Los Santos Inocentes, además de una fiesta en la que se recuerda que el mal existe y que a veces se ceba sobre los que menos culpa tienen, también en España es el día de las bromas.

A día de hoy es, esencialmente, una simpática fiesta boomer en la que la gente y los periódicos ponen tuits graciosos anunciando que harán lo que nunca harían. A los que somos un poco más jóvenes, nos hace más gracia ver a nuestros padres gastándose bromas muy blancas que las propias tomaduras de pelo. Y creo que eso es bonito.

A mí, este año, la fiesta de las bromas, me da especial ternura. Yo no soy un bromista singularmente bueno, pero este año ha habido mucho por lo que sufrir. Y, habiendo tanta gente triste, tener un día para la evasión necesario. No todo en la vida tiene que ser intenso y grave. A veces solo tiene que ser agradable, divertido.

Necesitamos tener espacios para olvidarnos de manera sana de los enormes problemas que nos rodean. No para cerrar los ojos ante las injusticias, sino para poder agradecer lo bueno y trabajar por lo mejorable. La vida no es todo blanco o negro, pero tampoco es todo escala de grises. Hay que poner colores, para que la vida sea vida y no una sucesión de horas.
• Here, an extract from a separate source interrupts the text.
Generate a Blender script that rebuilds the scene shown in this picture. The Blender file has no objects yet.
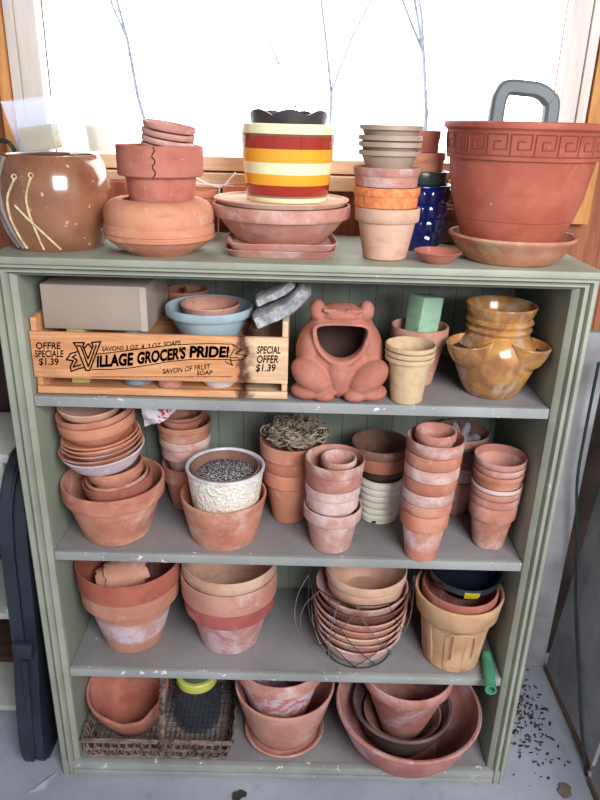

Habrá quien no pueda evadirse, claro. Y ante ellos, cariño y respeto sagrado. Y habrá quienes solo se evadan. Y ante ellos, cariño y tierno espoleo.

Hoy he recordado algo de mi infancia: cuando era niño, en el mercado donde trabajaban mis padres, el día de los Inocentes los tenderos salpicaban el suelo con monedillas de céntimo pegadas a los azulejos. Era muy habitual ver a gente agacharse a intentar recogerlas (yo mismo caía en la broma año tras año). También era típico ver a los tenderos pasando cuentas desproporcionadas para, ante la indignación de los clientes habituales, poderles decir: «¡INOCENTE!». Y ya entonces cobrarles el justo ticket.

La sana risa y un poquito de genio festivo se hacen hoy muy necesarios. Nos falta luz, pero no por ello buen humor cuando se pueda.